The recent USDT forfeiture action underscores several significant and evolving trends within the cryptocurrency landscape:
- •Stablecoins remain a prime target for laundering activities. APT38 and associated groups increasingly favor USDT due to its high liquidity across offshore exchanges, OTC desks, and cross-chain bridges.
- •Law enforcement agencies are demonstrating increased effectiveness in intercepting illicit funds. Seizures are on the rise as U.S. authorities enhance their tracing tools for USDT and other dollar-pegged assets.

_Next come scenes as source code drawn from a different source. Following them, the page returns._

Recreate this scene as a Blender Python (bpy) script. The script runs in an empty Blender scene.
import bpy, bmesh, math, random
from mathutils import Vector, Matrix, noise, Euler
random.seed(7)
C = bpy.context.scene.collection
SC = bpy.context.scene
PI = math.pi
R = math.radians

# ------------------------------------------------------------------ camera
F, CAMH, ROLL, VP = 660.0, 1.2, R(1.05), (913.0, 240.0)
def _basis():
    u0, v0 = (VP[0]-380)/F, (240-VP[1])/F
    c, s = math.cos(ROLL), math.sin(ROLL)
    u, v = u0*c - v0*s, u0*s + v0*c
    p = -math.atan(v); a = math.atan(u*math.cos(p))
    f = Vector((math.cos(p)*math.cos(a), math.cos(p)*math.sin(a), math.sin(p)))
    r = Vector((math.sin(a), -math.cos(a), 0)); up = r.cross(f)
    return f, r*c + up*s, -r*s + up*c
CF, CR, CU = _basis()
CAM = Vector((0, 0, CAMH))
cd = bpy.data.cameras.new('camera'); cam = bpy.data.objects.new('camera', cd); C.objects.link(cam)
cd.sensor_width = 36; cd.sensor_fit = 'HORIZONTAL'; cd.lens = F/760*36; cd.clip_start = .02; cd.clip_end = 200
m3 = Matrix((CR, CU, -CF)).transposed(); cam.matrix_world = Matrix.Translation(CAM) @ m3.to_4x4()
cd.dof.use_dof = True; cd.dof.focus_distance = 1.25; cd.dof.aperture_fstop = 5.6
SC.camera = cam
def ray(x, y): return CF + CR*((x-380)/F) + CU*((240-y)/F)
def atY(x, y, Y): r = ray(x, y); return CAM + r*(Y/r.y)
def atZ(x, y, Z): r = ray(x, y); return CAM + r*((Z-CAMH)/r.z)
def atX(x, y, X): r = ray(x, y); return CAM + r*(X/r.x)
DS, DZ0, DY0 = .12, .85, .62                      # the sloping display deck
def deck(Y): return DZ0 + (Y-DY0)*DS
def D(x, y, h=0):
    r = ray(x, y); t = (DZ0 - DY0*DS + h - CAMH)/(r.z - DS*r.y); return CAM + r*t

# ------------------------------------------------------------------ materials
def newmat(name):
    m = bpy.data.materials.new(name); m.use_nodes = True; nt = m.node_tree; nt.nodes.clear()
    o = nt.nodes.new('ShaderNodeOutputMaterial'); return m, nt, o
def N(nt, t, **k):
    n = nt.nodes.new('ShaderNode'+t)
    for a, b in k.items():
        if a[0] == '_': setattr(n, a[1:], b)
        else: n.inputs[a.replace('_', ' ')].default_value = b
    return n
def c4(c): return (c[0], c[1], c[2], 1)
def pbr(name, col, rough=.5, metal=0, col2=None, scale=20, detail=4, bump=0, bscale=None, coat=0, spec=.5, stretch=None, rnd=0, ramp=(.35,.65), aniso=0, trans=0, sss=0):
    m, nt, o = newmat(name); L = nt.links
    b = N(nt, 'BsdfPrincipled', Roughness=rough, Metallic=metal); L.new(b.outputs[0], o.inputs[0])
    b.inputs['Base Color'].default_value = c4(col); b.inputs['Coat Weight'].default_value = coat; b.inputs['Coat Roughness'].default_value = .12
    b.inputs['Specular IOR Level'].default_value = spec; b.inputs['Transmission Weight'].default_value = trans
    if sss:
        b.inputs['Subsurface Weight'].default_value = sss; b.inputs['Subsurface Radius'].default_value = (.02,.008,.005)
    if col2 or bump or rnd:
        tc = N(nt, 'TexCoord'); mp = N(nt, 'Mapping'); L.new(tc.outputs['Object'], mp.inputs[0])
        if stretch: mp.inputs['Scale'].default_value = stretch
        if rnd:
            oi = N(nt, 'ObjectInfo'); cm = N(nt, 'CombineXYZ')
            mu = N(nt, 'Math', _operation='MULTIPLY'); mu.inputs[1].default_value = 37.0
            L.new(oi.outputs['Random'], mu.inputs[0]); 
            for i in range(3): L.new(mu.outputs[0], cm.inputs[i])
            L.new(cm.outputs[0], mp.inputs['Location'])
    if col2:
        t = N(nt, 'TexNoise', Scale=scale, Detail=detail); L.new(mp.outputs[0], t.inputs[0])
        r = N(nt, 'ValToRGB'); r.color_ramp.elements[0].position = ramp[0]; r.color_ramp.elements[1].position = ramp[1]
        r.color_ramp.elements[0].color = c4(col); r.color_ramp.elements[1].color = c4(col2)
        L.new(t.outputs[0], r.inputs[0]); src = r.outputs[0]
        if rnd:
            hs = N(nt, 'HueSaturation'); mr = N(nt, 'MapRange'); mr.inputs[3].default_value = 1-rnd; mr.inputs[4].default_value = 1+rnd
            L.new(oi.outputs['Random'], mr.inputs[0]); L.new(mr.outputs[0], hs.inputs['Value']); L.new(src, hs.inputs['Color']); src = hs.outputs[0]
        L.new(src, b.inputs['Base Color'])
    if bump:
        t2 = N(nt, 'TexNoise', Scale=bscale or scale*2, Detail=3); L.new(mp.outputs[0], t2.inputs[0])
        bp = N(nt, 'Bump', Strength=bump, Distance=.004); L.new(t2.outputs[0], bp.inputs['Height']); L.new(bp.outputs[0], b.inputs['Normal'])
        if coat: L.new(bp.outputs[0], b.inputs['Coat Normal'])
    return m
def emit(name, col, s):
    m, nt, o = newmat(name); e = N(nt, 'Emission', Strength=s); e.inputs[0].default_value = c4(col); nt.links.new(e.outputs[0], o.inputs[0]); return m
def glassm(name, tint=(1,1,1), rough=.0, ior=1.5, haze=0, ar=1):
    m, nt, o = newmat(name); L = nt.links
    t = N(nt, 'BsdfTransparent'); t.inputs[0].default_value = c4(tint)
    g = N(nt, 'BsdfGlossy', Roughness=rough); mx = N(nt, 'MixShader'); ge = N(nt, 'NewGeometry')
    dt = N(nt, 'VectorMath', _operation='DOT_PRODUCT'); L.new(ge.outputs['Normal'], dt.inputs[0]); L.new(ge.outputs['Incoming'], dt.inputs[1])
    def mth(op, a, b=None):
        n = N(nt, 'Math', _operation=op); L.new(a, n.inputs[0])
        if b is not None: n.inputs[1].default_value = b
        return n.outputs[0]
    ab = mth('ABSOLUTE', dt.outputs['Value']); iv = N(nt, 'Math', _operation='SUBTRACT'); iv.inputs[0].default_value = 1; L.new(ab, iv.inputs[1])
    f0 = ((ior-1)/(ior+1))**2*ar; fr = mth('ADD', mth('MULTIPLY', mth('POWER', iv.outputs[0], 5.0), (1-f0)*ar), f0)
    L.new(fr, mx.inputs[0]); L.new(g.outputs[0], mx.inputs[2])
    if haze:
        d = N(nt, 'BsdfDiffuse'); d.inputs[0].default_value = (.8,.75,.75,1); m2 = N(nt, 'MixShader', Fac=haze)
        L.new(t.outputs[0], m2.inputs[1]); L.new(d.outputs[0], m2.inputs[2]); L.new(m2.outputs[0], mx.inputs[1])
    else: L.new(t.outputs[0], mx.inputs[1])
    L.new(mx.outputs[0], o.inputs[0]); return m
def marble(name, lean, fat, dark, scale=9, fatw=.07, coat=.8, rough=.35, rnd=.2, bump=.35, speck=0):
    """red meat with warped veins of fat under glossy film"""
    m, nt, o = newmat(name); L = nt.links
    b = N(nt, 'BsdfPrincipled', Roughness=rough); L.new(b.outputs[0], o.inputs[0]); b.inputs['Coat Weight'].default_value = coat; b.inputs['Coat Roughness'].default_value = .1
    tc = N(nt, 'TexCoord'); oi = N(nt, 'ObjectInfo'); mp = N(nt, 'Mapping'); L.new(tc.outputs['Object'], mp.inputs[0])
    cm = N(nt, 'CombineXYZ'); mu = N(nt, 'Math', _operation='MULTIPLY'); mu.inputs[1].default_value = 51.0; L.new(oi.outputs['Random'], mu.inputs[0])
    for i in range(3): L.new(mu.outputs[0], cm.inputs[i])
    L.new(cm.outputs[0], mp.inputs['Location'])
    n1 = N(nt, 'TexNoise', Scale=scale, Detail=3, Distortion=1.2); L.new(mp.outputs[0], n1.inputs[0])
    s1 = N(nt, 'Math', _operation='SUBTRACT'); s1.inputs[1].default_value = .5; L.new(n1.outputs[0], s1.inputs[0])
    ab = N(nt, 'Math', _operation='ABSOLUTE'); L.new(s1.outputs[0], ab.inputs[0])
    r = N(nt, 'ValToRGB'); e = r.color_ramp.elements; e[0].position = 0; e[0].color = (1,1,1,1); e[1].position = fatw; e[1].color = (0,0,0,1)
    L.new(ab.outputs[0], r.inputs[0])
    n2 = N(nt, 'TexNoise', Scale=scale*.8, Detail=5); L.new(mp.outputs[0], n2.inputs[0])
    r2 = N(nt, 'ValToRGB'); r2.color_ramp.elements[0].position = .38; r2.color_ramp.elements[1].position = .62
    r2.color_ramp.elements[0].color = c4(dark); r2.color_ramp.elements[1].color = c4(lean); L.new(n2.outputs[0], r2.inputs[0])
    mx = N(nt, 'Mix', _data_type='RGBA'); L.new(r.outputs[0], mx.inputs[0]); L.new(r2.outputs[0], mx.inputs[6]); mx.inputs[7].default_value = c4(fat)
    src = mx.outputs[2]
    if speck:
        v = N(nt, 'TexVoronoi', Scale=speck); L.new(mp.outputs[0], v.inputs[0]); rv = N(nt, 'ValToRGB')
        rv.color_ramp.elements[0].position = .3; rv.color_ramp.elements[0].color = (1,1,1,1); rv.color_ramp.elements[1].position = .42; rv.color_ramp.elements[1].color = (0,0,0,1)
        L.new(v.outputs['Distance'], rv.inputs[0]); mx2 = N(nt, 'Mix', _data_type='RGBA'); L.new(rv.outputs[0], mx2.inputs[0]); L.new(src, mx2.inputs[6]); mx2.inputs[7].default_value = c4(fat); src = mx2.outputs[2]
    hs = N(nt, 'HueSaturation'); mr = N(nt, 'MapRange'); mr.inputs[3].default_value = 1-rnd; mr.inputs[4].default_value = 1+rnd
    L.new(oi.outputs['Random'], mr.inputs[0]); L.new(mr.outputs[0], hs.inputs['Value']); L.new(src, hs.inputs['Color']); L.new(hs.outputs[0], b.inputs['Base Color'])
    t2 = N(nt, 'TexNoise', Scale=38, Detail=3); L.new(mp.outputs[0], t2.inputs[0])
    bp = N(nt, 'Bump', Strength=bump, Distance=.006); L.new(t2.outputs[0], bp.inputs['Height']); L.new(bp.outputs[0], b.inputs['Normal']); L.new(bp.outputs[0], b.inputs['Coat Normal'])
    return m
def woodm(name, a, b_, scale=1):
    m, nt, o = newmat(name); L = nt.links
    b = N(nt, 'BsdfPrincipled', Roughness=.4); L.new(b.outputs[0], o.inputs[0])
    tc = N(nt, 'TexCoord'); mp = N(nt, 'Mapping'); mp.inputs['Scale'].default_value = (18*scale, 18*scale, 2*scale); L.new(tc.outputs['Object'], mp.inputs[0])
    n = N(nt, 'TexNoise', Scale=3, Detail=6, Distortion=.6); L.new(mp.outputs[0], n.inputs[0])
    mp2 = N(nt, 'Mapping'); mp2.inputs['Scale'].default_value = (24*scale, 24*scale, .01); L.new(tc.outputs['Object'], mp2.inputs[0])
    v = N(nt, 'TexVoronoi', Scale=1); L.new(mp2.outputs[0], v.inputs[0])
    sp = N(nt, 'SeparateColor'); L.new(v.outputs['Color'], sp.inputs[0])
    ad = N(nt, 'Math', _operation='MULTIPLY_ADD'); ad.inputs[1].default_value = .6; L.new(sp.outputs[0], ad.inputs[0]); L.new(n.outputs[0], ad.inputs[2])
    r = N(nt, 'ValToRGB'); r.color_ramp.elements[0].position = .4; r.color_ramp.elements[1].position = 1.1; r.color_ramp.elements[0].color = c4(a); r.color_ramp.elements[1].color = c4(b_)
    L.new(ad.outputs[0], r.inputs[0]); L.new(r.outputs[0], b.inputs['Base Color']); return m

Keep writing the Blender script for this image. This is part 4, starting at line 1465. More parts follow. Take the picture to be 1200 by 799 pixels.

- •Cross-chain infrastructure is facing heightened scrutiny. Mixers, bridges, and over-the-counter markets with thin Know Your Customer (KYC) protocols are now identified as critical pressure points for regulatory oversight.
Future U.S. Policy and Its Impact on Crypto Crime Enforcement
The current push for asset forfeiture is occurring as U.S. officials are expanding joint operations targeting large-scale cryptocurrency crime networks. The recent establishment of the Scam Center Strike Force, which specifically focuses on Southeast Asian "pig-butchering" scam hubs, signals a move by federal agencies towards a more aggressive and coordinated enforcement model.
If these trends persist, future U.S. policy could shape the cryptocurrency landscape in several key areas:
- •More rapid blacklisting of wallets across U.S. exchanges and stablecoin issuers.
- •Increased pressure on bridges and cross-chain protocols to implement robust compliance screening measures.
- •Heightened scrutiny of the remote-worker onboarding processes at technology-driven firms.
- •Stronger expectations for exchanges to effectively detect and report DPRK-linked laundering patterns.
For the cryptocurrency markets, the message is unequivocal: enforcement efforts are accelerating in both scope and sophistication, with stablecoins positioned at the core of the regulatory response.